Terpisah, China membantah laporan pihaknya telah melakukan uji coba rudal hipersonik berkemampuan nuklir, menyebutnya sebagai tes kendaraan luar angkasa yang berfokus pada teknologi yang dapat digunakan kembali.
"Itu bukan rudal, itu adalah kendaraan luar angkasa," sanggah juru bicara kementerian Zhao Lijian pada konferensi pers reguler di Beijing ketika ditanya tentang laporan surat kabar itu, menambahkan itu adalah 'ujian rutin untuk tujuan pengujian teknologi untuk menggunakan kembali rudal tersebut, mengutip Al Jazeera 18 Oktober.
Zhao menambahkan, uji coba, yang menurut Kementerian Luar Negeri China berlangsung Bulan Juli bukan Agustus, sangat penting untuk mengurangi biaya penggunaan pesawat ruang angkasa dan dapat memberikan cara yang nyaman dan terjangkau untuk melakukan perjalanan pulang pergi untuk penggunaan damai umat manusia dari ruang angkasa.Dia mengklaim bahwa banyak negara telah melakukan tes serupa di masa lalu.
BACA JUGA:
Selain China dan AS, beberapa negara lain juga sedang menggarap teknologi hipersonik. Rusia dan Korea Utara sama-sama mengklaim telah berhasil meluncurkan uji coba rudal hipersonik.

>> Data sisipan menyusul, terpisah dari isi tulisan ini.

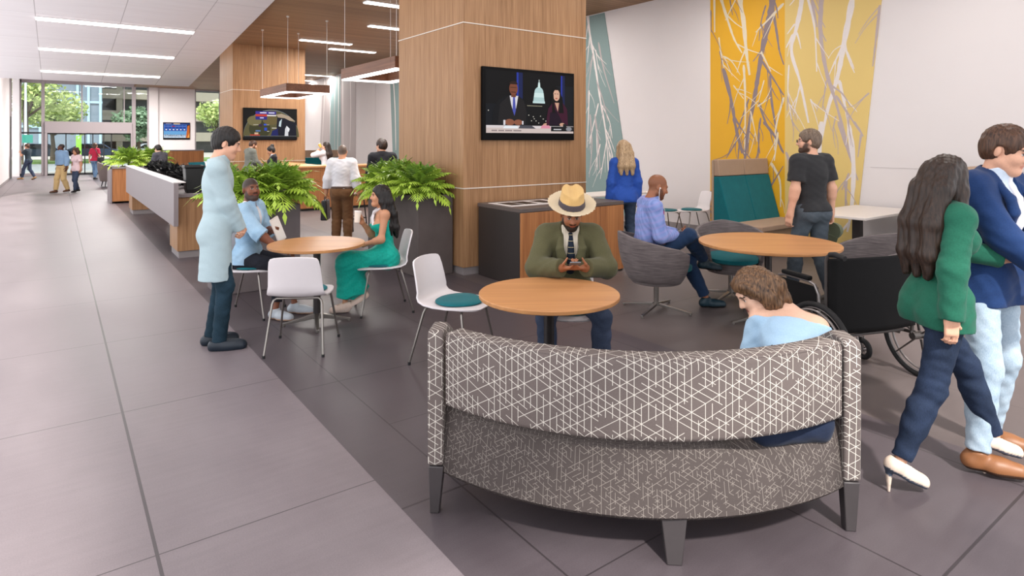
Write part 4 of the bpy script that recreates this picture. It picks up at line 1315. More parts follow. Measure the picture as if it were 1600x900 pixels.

Sementara itu, India, Jepang, Australia, Prancis dan Jerman sedang dalam proses mengembangkan senjata semacam itu, menurut sebuah laporan yang diterbitkan pada bulan Agustus oleh US Congressional Research Service (CRS).
Laporan CRS mengatakan sejumlah negara lain – termasuk Iran, Israel dan Korea Selatan, juga telah 'melakukan penelitian dasar tentang aliran udara hipersonik dan sistem propulsi, tetapi mungkin tidak mengejar kemampuan senjata hipersonik saat ini'.